Share your dilemmas and get honest opinions from other Mumsnetters.

Really stressed out - bruising and school worries

5 replies

justamumseekingadvice · 22/04/2022 18:12

My child has autism and very regularly throws themselves off furniture onto the floor, throws themselves onto the hard floor, hits themselves in the face and throws things up in the air which ultimately then falls back down on top of them. Over the Easter holidays their behaviour has been quite challenging so all of these things have happened quite a lot which has lead to quite a few bruises - including one on their shoulder where the iPad fell back down and caught them. I am honestly so stressed out about sending them back on Monday and having to explain all of this I just want to burst into tears… the school knows that they hit themselves because they regularly witness it in school… but I feel like I’m constantly having to explain injuries and I feel sick with fear about social services 24/7.

I just feel so at the end of my tether with it all…

OP posts:
justamumseekingadvice · 22/04/2022 18:52

Bump

OP posts:
2reefsin30knots · 22/04/2022 18:58

I am sure they will understand.

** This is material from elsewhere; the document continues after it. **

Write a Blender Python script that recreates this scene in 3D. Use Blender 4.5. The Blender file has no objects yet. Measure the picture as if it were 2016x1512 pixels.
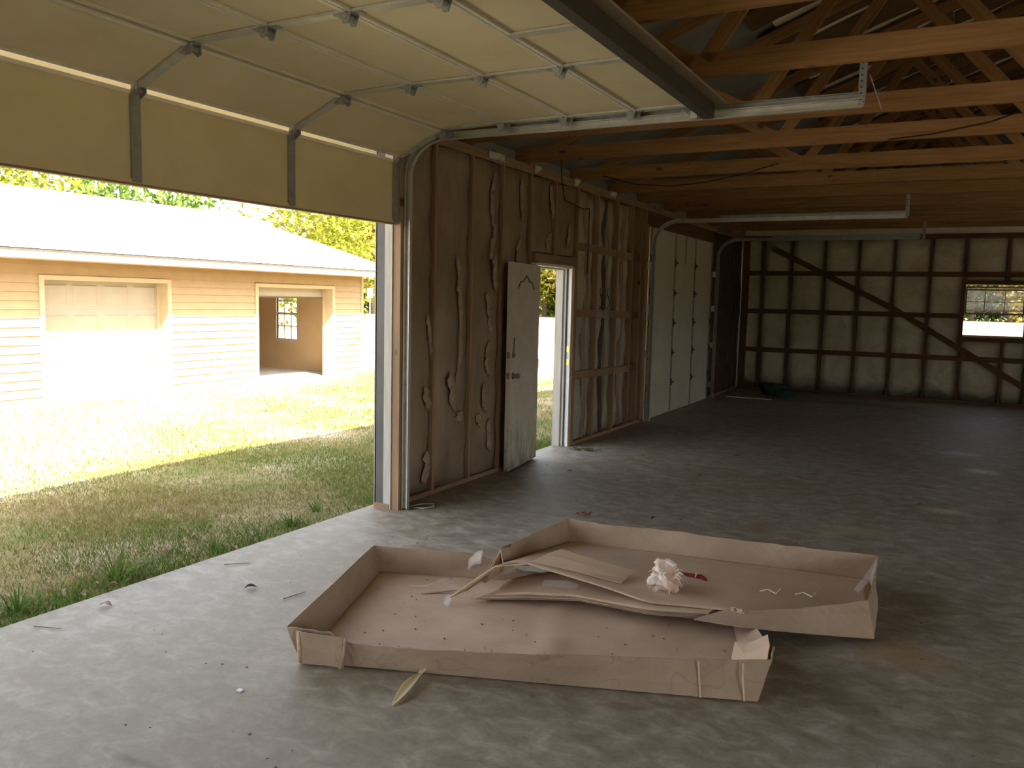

Just be open about it. Send an email ahead of DC arriving back at school. Is DC at a special school?

I am a special needs teacher and sometimes have problems the other way- kids get bruises kneeling on crates, bumping into the corner of playsheds etc and the occasional parent is really difficult about it- so I get the sense of dread!!

Mumofsend · 22/04/2022 19:02

I get the fear. Both my kids have asd/adhd and both struggle with awareness of space. Running full pelt into each other is a common occurance, of course DD announces to her teacher her brother hurt her without the full story (the latest was a game of the floor is lava and a head clash). DS is also the throwing himself off everything sort and always brusing himself. Sometimes la ds on DD.

Last bruise (floor is lava one) had 3 seperate questioning sessions from school. I feel like I'm failing them not stopping them being hurt but I don't know what else to do and it's very very rarely either being malicious to the other.

I 100% get how stressful it all is

cestlavielife · 22/04/2022 19:05

You shoukd already have a social worker from children with disabilities team or been assessed by them for respite and support. Call the duty social worker children with disabilities team.
They are gatekeepers to support such as respite. Get his issues recorded . Including that he hurts and falls . Ask what support you can access.

cansu · 22/04/2022 19:34

I really empathise with this as I felt exactly the same when my ds was still at home. I used to be so paranoid about his bruises. The approach I took was to factually record them in his home school book. If I knew the cause, I put that in too. If I didn't, I used to say that too. He is now an adult and has many more injuries and bruises than when I was in charge. The carers note them but are in a similar position. However, interestingly they do not have the same angst as I used to have. It is shit. My ds's school was a specialist one and were understanding. However it doesn't take away the fear. It is just another example of the increased pressure of caring for a child with disabilities. I remember ds hurting his arm and I had no idea of the cause. I felt so stressed in a and e as they kept asking me how he did it. Keep flagging up his dangerous behaviour and try and stay calm. My ds was so careless and would climb, jump and run so close to the walls I feared he would bang into them.